In the pitch black of night on the Colorado River’s burly Lava Falls rapid, an aluminum bar had snapped and punctured a 4-inch hole in the inflatable beam of the custom-built craft. The air hissing from the punctured tube wasn’t just the sound of trouble. It signaled the dissipation of a dream to paddle the 277-mile length of the Colorado River’s Grand Canyon in record time.

“It was an exciting couple moments. There was this elation that we had made it through and we had such a clean line and then coming face-to-face with the reality that our boat was sinking,” said Mason, one of seven whitewater athletes who had spent the last year training and designing the speediest raft with a goal of breaking a record set by a kayaker. “It was an emotional roller coaster.”

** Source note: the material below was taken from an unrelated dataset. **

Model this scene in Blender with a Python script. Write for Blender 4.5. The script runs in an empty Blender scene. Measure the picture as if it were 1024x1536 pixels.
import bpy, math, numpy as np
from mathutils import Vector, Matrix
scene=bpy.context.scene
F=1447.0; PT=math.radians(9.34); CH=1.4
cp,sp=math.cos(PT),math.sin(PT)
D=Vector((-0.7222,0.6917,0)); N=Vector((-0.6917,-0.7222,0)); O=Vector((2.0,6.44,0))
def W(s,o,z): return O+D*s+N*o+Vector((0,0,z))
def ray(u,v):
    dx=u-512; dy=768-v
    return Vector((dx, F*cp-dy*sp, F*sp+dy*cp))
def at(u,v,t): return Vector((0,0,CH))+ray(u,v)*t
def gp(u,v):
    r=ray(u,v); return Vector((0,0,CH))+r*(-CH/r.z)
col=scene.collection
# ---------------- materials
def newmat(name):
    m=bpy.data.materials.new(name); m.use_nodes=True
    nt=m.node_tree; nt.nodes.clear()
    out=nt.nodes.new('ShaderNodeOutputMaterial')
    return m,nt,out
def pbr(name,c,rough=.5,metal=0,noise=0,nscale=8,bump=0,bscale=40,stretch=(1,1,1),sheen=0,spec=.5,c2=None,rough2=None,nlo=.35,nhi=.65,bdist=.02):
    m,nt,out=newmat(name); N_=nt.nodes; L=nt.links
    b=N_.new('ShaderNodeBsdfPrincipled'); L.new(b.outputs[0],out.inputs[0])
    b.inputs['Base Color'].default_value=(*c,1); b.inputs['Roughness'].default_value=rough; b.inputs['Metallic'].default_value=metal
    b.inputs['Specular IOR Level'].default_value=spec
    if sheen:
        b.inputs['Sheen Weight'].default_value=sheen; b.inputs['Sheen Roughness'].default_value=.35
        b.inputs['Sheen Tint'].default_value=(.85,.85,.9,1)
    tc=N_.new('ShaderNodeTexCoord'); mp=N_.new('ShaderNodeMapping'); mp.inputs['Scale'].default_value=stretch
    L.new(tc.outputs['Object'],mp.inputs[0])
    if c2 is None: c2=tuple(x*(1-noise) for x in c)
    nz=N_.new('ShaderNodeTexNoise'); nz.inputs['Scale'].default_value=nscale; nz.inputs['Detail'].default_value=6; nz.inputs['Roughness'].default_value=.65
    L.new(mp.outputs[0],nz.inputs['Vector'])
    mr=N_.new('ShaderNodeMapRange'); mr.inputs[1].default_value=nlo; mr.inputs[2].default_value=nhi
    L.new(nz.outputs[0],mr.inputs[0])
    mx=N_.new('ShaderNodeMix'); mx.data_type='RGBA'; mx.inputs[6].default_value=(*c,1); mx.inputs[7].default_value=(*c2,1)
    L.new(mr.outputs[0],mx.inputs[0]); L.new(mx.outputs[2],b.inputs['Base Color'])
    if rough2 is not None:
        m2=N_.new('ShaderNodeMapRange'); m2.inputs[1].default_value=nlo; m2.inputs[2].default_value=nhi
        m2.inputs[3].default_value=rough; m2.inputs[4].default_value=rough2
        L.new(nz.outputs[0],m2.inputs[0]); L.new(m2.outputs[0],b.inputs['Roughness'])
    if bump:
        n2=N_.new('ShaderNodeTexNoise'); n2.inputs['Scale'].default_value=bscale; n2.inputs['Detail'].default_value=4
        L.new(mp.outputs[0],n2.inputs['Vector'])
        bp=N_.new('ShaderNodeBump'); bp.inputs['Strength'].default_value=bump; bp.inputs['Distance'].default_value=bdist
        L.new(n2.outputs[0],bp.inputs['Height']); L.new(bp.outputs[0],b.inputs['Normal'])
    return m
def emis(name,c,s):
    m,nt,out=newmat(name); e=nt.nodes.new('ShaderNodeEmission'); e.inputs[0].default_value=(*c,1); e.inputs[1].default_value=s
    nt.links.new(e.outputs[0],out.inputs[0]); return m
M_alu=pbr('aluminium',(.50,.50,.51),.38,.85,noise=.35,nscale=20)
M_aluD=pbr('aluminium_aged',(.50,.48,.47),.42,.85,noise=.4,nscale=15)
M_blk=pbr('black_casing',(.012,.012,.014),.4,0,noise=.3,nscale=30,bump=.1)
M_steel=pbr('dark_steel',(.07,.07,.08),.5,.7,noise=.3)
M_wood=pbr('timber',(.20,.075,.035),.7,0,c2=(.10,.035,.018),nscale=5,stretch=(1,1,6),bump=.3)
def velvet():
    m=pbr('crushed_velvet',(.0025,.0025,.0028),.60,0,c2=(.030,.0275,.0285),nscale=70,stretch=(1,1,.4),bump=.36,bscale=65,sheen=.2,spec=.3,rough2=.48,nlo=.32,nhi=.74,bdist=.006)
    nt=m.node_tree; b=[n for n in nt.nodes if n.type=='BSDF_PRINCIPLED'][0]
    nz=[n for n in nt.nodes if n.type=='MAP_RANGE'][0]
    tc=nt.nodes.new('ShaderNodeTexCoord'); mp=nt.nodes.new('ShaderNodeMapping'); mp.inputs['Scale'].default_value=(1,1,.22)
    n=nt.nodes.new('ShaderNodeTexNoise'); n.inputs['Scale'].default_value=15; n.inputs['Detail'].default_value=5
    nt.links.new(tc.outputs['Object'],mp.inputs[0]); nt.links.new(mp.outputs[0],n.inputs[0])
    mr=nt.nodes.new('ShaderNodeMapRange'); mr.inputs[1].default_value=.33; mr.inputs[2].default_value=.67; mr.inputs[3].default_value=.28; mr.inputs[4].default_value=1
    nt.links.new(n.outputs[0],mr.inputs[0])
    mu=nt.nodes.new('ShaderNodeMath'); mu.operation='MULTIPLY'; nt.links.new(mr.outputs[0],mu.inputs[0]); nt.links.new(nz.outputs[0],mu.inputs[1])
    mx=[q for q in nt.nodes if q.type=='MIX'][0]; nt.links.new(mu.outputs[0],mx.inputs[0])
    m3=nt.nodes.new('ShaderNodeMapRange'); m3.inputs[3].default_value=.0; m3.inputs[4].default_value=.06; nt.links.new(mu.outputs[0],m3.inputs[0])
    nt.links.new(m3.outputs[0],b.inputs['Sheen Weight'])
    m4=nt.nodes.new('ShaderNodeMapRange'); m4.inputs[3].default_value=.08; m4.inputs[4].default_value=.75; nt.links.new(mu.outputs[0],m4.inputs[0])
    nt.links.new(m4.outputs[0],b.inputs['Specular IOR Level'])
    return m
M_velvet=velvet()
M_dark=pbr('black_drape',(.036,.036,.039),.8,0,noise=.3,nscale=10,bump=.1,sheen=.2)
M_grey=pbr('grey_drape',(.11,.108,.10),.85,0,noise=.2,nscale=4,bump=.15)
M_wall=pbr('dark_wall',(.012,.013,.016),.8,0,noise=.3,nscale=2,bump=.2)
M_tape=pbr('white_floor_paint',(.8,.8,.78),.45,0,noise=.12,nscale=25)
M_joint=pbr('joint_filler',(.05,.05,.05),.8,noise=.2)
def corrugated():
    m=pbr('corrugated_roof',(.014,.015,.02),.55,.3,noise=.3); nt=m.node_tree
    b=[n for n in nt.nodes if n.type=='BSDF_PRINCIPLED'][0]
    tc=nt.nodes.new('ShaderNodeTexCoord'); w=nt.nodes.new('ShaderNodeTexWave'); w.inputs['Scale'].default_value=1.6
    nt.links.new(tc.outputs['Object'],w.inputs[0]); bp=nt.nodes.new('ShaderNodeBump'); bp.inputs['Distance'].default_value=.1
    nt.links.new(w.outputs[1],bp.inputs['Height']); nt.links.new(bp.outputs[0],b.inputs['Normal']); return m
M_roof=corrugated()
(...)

In the roiling eddy below Lava, the sleep-deprived paddlers — they had been rowing non-stop for more than 20 hours — boiled water to heat a patch. It was dark and raining. The patches weren’t sticking. The tube wouldn’t inflate to the hard pressure needed for speed.

“We really limped out of there,” Mason said of the last nine hours of dejected flatwater paddling below Lava. “We had abandoned the plan and recognized that any dream for a record was gone. At that point, we were aiming to get out alive.”

The six members of the U.S. Whitewater Rafting Team — the Eagle River Valley’s Jeremiah Williams, John Mark Seelig, Robbie Prechtl and Kurt Kincel, Seth Mason of Carbondale and Matt Norfleet of Breckenridge — spent more than a year building this mission. The team before them — the world champion Behind the 8-Ball rafting team — had set a 24-hour record in a similar vessel in 2006, paddling from the Upper Colorado below Gore Canyon to Moab.